Bu ayrımı netleştirmek önemlidir. Doğal varlıklar (Pamukkale, peri bacaları, şelaleler, mağaralar) doğanın eseriyken; tarihi eserler (Ayasofya, Efes Antik Kenti, köprüler) insanların geçmişte yarattığı kültürel mirastır. Bazen ikisi iç içe geçebilir (Örneğin, Pamukkale’nin tepesindeki Hierapolis antik kenti).
Pamukkale, kelime anlamıyla "pamuk kale", dünyada eşine az rastlanır bir jeotermal oluşumdur. Sıcak su kaynaklarından çıkan, içinde yüksek miktarda kalsiyum bikarbonat bulunan su, havayla temas ederek karbondioksit ve karbonmonoksit gazlarını kaybeder. Geriye kalan kalsiyum karbonat, havadan soğuyarak katılaşır ve beyaz traverten teraslarını oluşturur. Bu süreç binlerce yıldır devam etmektedir.

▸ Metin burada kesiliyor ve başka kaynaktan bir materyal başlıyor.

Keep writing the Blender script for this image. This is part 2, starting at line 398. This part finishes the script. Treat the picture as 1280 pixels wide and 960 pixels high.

Peri bacaları, volkanik aktivite ve erozyonun birlikte şekillendirdiği jeolojik harikalardır. Milyonlarca yıl önce bölgedeki yanardağlardan püsküren lav ve küller, yumuşak bir katman (tüf) oluşturdu. Zamanla yağmur, rüzgar ve sel suları gibi dış etkenler, bu yumuşak tüf tabakasını aşındırdı. Ancak, tüfün üzerinde daha sert bir kayaç tabakası (bazalt) bulunan bölgeler aşınmaya direnç gösterdi. Sonuçta, şapkalı, mantar benzeri, konik gövdeli peri bacaları ortaya çıktı.
Pamukkale ve Peri Bacaları, sadece Türkiye’nin değil, tüm insanlığın doğal mirasıdır. Her ikisi de UNESCO Dünya Mirası Listesi’nde yer alarak evrensel değerleri tescillenmiştir. Bu tür doğal varlıklar bize gezegenimizin dinamik ve değişken yapısını, zamanın gücünü hatırlatır. Onları korumak, gelecek nesillere aktarabilmek ise hepimizin ortak sorumluluğudur. Bir sonraki seyahat planınızı yaparken, bu olağanüstü doğal anıtları yerinde görerek bu mirası deneyimleyebilirsiniz.